**Given records:**
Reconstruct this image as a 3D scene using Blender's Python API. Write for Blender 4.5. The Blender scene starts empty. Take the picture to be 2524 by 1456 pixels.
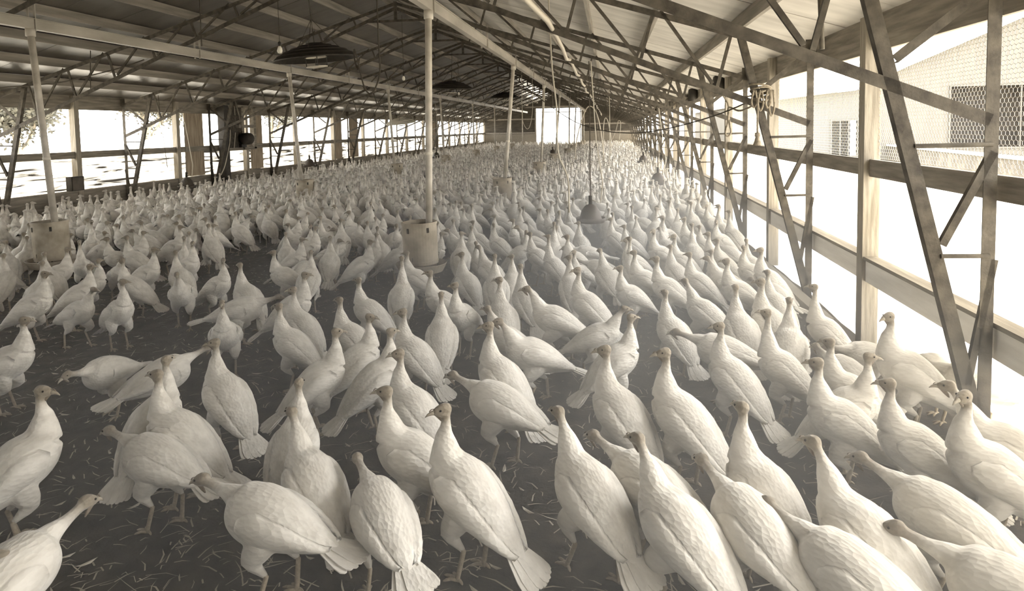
import bpy, bmesh, math, random
from math import sin, cos, pi, radians, sqrt, hypot
from mathutils import Vector, Matrix
import numpy as np

C = bpy.context.scene.collection
random.seed(5)

# ------------------------------------------------------------------ camera, world, sun, exposure
CAM = (0.0, 0.0, 2.05)
YAW, PITCH, ROLL, FPX = 0.145243, 0.067152, -0.018986, 1638.386
fw = Vector((-sin(YAW) * cos(PITCH), cos(YAW) * cos(PITCH), -sin(PITCH)))
r0 = Vector((cos(YAW), sin(YAW), 0)); u0 = r0.cross(fw)
rt = cos(ROLL) * r0 + sin(ROLL) * u0; up = -sin(ROLL) * r0 + cos(ROLL) * u0
cam_data = bpy.data.cameras.new('camera')
cam = bpy.data.objects.new('camera', cam_data); C.objects.link(cam)
cam.matrix_world = Matrix(((rt.x, up.x, -fw.x, CAM[0]), (rt.y, up.y, -fw.y, CAM[1]), (rt.z, up.z, -fw.z, CAM[2]), (0, 0, 0, 1)))
cam_data.sensor_fit = 'HORIZONTAL'; cam_data.sensor_width = 36.0
cam_data.lens = FPX / 2524 * 36.0
cam_data.shift_x = (1262 - 1263.32) / 2524
cam_data.shift_y = (427.52 - 728) / 2524
cam_data.clip_end = 500; cam_data.clip_start = 0.05
sc = bpy.context.scene
sc.camera = cam
w = bpy.data.worlds.new('overcast_sky'); sc.world = w; w.use_nodes = True
bg = w.node_tree.nodes['Background']
bg.inputs[0].default_value = (1.0, 0.98, 0.945, 1)
bg.inputs[1].default_value = 7.0
sun_d = bpy.data.lights.new('sun', 'SUN'); sun_d.energy = 11.0; sun_d.angle = radians(45); sun_d.color = (1, .98, .94)
sun = bpy.data.objects.new('sun', sun_d); C.objects.link(sun)
sun.rotation_euler = Vector((-0.70, -0.22, -0.68)).to_track_quat('-Z', 'Y').to_euler()
sc.view_settings.view_transform = 'Standard'
sc.view_settings.look = 'None'
sc.view_settings.exposure = 0.68
sc.view_settings.gamma = 1.0
sc.view_settings.use_curve_mapping = False

# ------------------------------------------------------------------ materials
def lin(c):
    c /= 255.0
    return c / 12.92 if c <= .04045 else ((c + .055) / 1.055) ** 2.4
def rgb(r, g, b): return (lin(r), lin(g), lin(b), 1)
def mat(name, c1, c2=None, scale=4.0, rough=.8, stretch=(1, 1, 1), bump=0.0, bscale=None, metal=0.0, coord='Object', detail=5):
    m = bpy.data.materials.new(name); m.use_nodes = True
    nt = m.node_tree; b = nt.nodes['Principled BSDF']
    b.inputs['Roughness'].default_value = rough; b.inputs['Metallic'].default_value = metal
    b.inputs['Specular IOR Level'].default_value = .25
    if c2 is None:
        b.inputs['Base Color'].default_value = c1
    tc = nt.nodes.new('ShaderNodeTexCoord'); mp = nt.nodes.new('ShaderNodeMapping')
    mp.inputs['Scale'].default_value = stretch
    nt.links.new(tc.outputs[coord], mp.inputs[0])
    nz = nt.nodes.new('ShaderNodeTexNoise'); nz.inputs['Scale'].default_value = scale; nz.inputs['Detail'].default_value = detail
    nt.links.new(mp.outputs[0], nz.inputs['Vector'])
    if c2 is not None:
        rp = nt.nodes.new('ShaderNodeValToRGB')
        rp.color_ramp.elements[0].position = .35; rp.color_ramp.elements[1].position = .68
        rp.color_ramp.elements[0].color = c1; rp.color_ramp.elements[1].color = c2
        nt.links.new(nz.outputs['Fac'], rp.inputs[0]); nt.links.new(rp.outputs[0], b.inputs['Base Color'])
    if bump:
        n2 = nt.nodes.new('ShaderNodeTexNoise'); n2.inputs['Scale'].default_value = bscale or scale * 6; n2.inputs['Detail'].default_value = 4
        nt.links.new(mp.outputs[0], n2.inputs['Vector'])
        bp = nt.nodes.new('ShaderNodeBump'); bp.inputs['Strength'].default_value = bump; bp.inputs['Distance'].default_value = .01
        nt.links.new(n2.outputs['Fac'], bp.inputs['Height']); nt.links.new(bp.outputs[0], b.inputs['Normal'])
    return m
M = {}
M['steel'] = mat('dusty_steel', rgb(62, 57, 50), rgb(96, 90, 79), 9, .7, bump=.3)
M['wood'] = mat('pale_weathered_wood', rgb(126, 119, 106), rgb(158, 150, 136), 5, .85, (8, 8, .6), .3)
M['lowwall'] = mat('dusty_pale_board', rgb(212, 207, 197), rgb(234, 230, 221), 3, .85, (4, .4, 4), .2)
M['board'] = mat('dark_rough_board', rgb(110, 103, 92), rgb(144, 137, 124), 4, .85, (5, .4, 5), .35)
M['purlin'] = mat('purlin_wood', rgb(116, 110, 100), rgb(148, 141, 130), 3, .85, (4, .3, 4), .3)
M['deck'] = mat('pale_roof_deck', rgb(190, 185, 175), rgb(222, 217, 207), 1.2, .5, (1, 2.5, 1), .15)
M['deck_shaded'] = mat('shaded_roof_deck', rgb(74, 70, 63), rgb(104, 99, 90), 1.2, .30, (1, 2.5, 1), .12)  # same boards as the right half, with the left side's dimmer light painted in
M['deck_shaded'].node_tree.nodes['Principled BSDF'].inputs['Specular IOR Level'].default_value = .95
M['trough'] = mat('galvanised_feed_line', rgb(140, 134, 123), rgb(176, 169, 157), 3, .5, (1, .3, 1), .1)
M['pipe'] = mat('dull_zinc_pipe', rgb(170, 163, 150), rgb(204, 197, 184), 6, .5, bump=.1)
M['drum'] = mat('dusty_feeder_metal', rgb(132, 123, 107), rgb(176, 166, 149), 5, .6, bump=.2)
M['dark'] = mat('blackened_metal', rgb(42, 39, 34), rgb(62, 57, 50), 6, .6, bump=.2)
M['bell'] = mat('dark_red_plastic', rgb(62, 55, 47), rgb(84, 76, 66), 5, .5)
M['white'] = mat('pale_enamel', rgb(205, 198, 182), None, 4, .5)
M['rope'] = mat('hemp_rope', rgb(120, 110, 93), rgb(150, 140, 122), 30, .9, bump=.5, bscale=90)
M['cable'] = mat('dark_cable', rgb(70, 64, 55), None, 4, .8)
M['hose'] = mat('pale_hose', rgb(176, 168, 152), None, 4, .5)
M['ply'] = mat('plywood', rgb(132, 119, 101), rgb(164, 150, 130), 3, .8, (4, 4, .7), .2)
M['darkwood'] = mat('dark_siding', rgb(58, 54, 47), rgb(84, 78, 69), 3, .9, (.5, 4, 4), .2)
M['litter'] = mat('dark_litter', rgb(42, 38, 33), rgb(84, 77, 67), 9, .95, bump=.9, bscale=45)
M['straw'] = mat('straw_bits', rgb(176, 167, 148), rgb(216, 208, 190), 3, .9)
M['ground'] = mat('pale_dusty_ground', rgb(196, 188, 172), rgb(226, 219, 204), .5, .95, bump=.2)
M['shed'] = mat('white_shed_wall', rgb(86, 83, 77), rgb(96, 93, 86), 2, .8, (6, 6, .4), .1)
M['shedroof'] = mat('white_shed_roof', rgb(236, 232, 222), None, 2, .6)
M['block'] = mat('concrete_block', rgb(84, 80, 73), rgb(108, 104, 95), 5, .9, bump=.3)
M['wire'] = mat('galvanised_wire', rgb(170, 163, 149), None, 5, .45, metal=.3)
M['leaf'] = mat('tree_leaf', rgb(60, 58, 50), rgb(84, 82, 72), 5, .8)
M['bark'] = mat('tree_bark', rgb(120, 112, 98), None, 5, .9)
M['bulb'] = mat('milky_bulb', rgb(225, 220, 206), None, 4, .2)
M['beak'] = mat('horn_beak', rgb(150, 142, 127), rgb(174, 165, 149), 20, .5)
M['leg'] = mat('scaly_leg', rgb(150, 137, 117), rgb(184, 171, 149), 60, .6, bump=.3, bscale=160)
M['skin'] = mat('wattle_skin', rgb(116, 105, 92), rgb(146, 134, 118), 40, .6, bump=.4)
M['eye'] = mat('dark_eye', rgb(28, 25, 22), None, 4, .15)

def turkey_material():
    m = bpy.data.materials.new('white_feathers'); m.use_nodes = True
    nt = m.node_tree; b = nt.nodes['Principled BSDF']
    b.inputs['Roughness'].default_value = .9; b.inputs['Specular IOR Level'].default_value = .1
    b.inputs['Sheen Weight'].default_value = .25; b.inputs['Sheen Roughness'].default_value = .5
    tc = nt.nodes.new('ShaderNodeTexCoord')
    mp = nt.nodes.new('ShaderNodeMapping'); mp.inputs['Scale'].default_value = (1, 2.2, 2.2); mp.inputs['Rotation'].default_value = (0, .6, 0)
    nt.links.new(tc.outputs['Object'], mp.inputs[0])
    nz = nt.nodes.new('ShaderNodeTexNoise'); nz.inputs['Scale'].default_value = 7; nz.inputs['Detail'].default_value = 5
    nt.links.new(mp.outputs[0], nz.inputs['Vector'])
    rp = nt.nodes.new('ShaderNodeValToRGB')
    rp.color_ramp.elements[0].position = .3; rp.color_ramp.elements[1].position = .62
    rp.color_ramp.elements[0].color = rgb(204, 198, 187); rp.color_ramp.elements[1].color = rgb(231, 226, 216)
    nt.links.new(nz.outputs['Fac'], rp.inputs[0])
    geo = nt.nodes.new('ShaderNodeNewGeometry')
    mul = nt.nodes.new('ShaderNodeMix'); mul.data_type = 'RGBA'; mul.blend_type = 'MULTIPLY'; mul.inputs['Factor'].default_value = 1
    mr = nt.nodes.new('ShaderNodeMapRange'); mr.inputs['To Min'].default_value = .92; mr.inputs['To Max'].default_value = 1.0
    nt.links.new(geo.outputs['Random Per Island'], mr.inputs['Value'])
    nt.links.new(rp.outputs[0], mul.inputs['A']); nt.links.new(mr.outputs[0], mul.inputs['B'])
    at = nt.nodes.new('ShaderNodeAttribute'); at.attribute_name = 'skin'
    mx = nt.nodes.new('ShaderNodeMix'); mx.data_type = 'RGBA'
    n3 = nt.nodes.new('ShaderNodeTexNoise'); n3.inputs['Scale'].default_value = 60
    nt.links.new(tc.outputs['Object'], n3.inputs['Vector'])
    r3 = nt.nodes.new('ShaderNodeValToRGB'); r3.color_ramp.elements[0].color = rgb(112, 104, 92); r3.color_ramp.elements[1].color = rgb(160, 150, 134)
    nt.links.new(n3.outputs['Fac'], r3.inputs[0])
    nt.links.new(at.outputs['Fac'], mx.inputs['Factor']); nt.links.new(mul.outputs['Result'], mx.inputs['A']); nt.links.new(r3.outputs[0], mx.inputs['B'])
    nt.links.new(mx.outputs['Result'], b.inputs['Base Color'])
    vo = nt.nodes.new('ShaderNodeTexVoronoi'); vo.inputs['Scale'].default_value = 26
    nt.links.new(mp.outputs[0], vo.inputs['Vector'])
    bp = nt.nodes.new('ShaderNodeBump'); bp.inputs['Strength'].default_value = .45; bp.inputs['Distance'].default_value = .008
    nt.links.new(vo.outputs['Distance'], bp.inputs['Height']); nt.links.new(bp.outputs[0], b.inputs['Normal'])
    return m
M['feather'] = turkey_material()

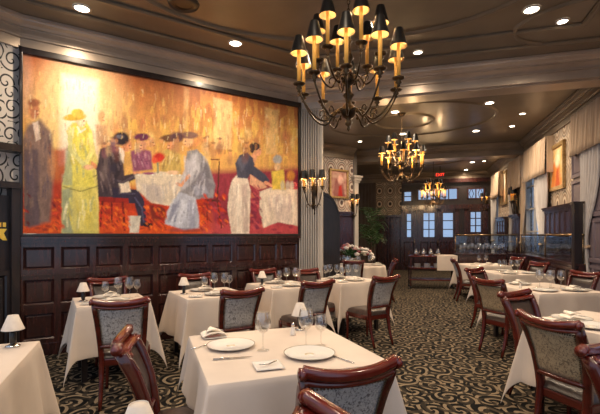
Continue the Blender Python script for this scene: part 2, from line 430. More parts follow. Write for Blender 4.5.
for i in range(30): w.box(bx(376)-.1-i*.14, bx(376)-.03-i*.14, -.03, 0, .1, BEAMZ)
place(struct(w.build('wall_back_left', brownwall)), FB)
# transoms and door leaves
def glazed(name, x0, x1, z0, z1, FR, nx, nz, y=.0, fw=.06, lattice=False, mat=darkwood):
    mb = MB(); mb.box(x0, x0+fw, y-.02, y+.1, z0, z1); mb.box(x1-fw, x1, y-.02, y+.1, z0, z1); mb.box(x0, x1, y-.02, y+.1, z0, z0+fw*.7); mb.box(x0, x1, y-.02, y+.1, z1-fw*.7, z1)
    for i in range(1, nx): x = x0+(x1-x0)*i/nx; mb.box(x-.02, x+.02, y, y+.06, z0, z1)
    for i in range(1, nz): z = z0+(z1-z0)*i/nz; mb.box(x0, x1, y, y+.06, z-.018, z+.018)
    if lattice:
        for k in range(nx):
            a = x0+(x1-x0)*k/nx; wd = (x1-x0)/nx; zc = (z0+z1)/2; c = a+wd/2
            for (xa, za, xb, zb) in ((c, z1, a+.08, zc), (a+.08, zc, c, z0), (c, z1, a+wd-.08, zc), (a+wd-.08, zc, c, z0)): mb.sweep([(xa, y+.03, za), (xb, y+.03, zb)], .012, n=6)
    o = place(struct(mb.build(name, mat)), FR)
    p = MB(); p.box(x0+.01, x1-.01, y+.03, y+.04, z0+.01, z1-.01); p = p.build('pane', pane_m, o); return o
for i, h in enumerate(openings):
    if i < 4: glazed('window_%d' % (i+1), *h, FB, 1 if i == 0 else 2, 2 if i == 0 else 1, lattice=(i == 3))
    else:
        glazed('window_%d' % (i+1), *h, FB, 2 if i in (5, 7) else 1, 3)
        x0, x1, z0, z1 = h; d = MB(); d.box(x0-.18, x1+.18, -.05, 0, .02, z0); panels(d, x0-.1, x1+.1, .12, z0-.1, 1 if i in (4,) else 2, y=-.05)
        d.box(x0-.18, x0-.01, -.05, 0, z0, z1+.15); d.box(x1+.01, x1+.18, -.05, 0, z0, z1+.15); d.box(x0-.18, x1+.18, -.05, 0, z1, z1+.15)
        dd = place(struct(d.build('door_%d' % (i-3), darkwood)), FB)
        hd = MB(); hd.sweep([(x1+.07, -.10, 1.0), (x1+.07, -.10, 1.25)], .014); hd.box(x1+.05, x1+.09, -.1, -.05, 1.0, 1.02); hd.box(x1+.05, x1+.09, -.1, -.05, 1.23, 1.25); hd.build('door_handle', rail_m, dd)
w = MB(); w.box(xw, W+4, -.06, 0, bz(440, 209), bz(440, 205)); w.box(xw, W+4, -.12, 0, BEAMZ-.10, BEAMZ+.05); place(struct(w.build('trim_16', darkwood)), FB)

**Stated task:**
Above is a listing; print exactly its lines from the one with "2, .8, (6, 6, .4), .1)" through the one with "M['eye'] = mat('dark_eye', rgb(28, 25, 22), None, 4, .15)", and no other lines.

**Exercise output:**
M['shed'] = mat('white_shed_wall', rgb(86, 83, 77), rgb(96, 93, 86), 2, .8, (6, 6, .4), .1)
M['shedroof'] = mat('white_shed_roof', rgb(236, 232, 222), None, 2, .6)
M['block'] = mat('concrete_block', rgb(84, 80, 73), rgb(108, 104, 95), 5, .9, bump=.3)
M['wire'] = mat('galvanised_wire', rgb(170, 163, 149), None, 5, .45, metal=.3)
M['leaf'] = mat('tree_leaf', rgb(60, 58, 50), rgb(84, 82, 72), 5, .8)
M['bark'] = mat('tree_bark', rgb(120, 112, 98), None, 5, .9)
M['bulb'] = mat('milky_bulb', rgb(225, 220, 206), None, 4, .2)
M['beak'] = mat('horn_beak', rgb(150, 142, 127), rgb(174, 165, 149), 20, .5)
M['leg'] = mat('scaly_leg', rgb(150, 137, 117), rgb(184, 171, 149), 60, .6, bump=.3, bscale=160)
M['skin'] = mat('wattle_skin', rgb(116, 105, 92), rgb(146, 134, 118), 40, .6, bump=.4)
M['eye'] = mat('dark_eye', rgb(28, 25, 22), None, 4, .15)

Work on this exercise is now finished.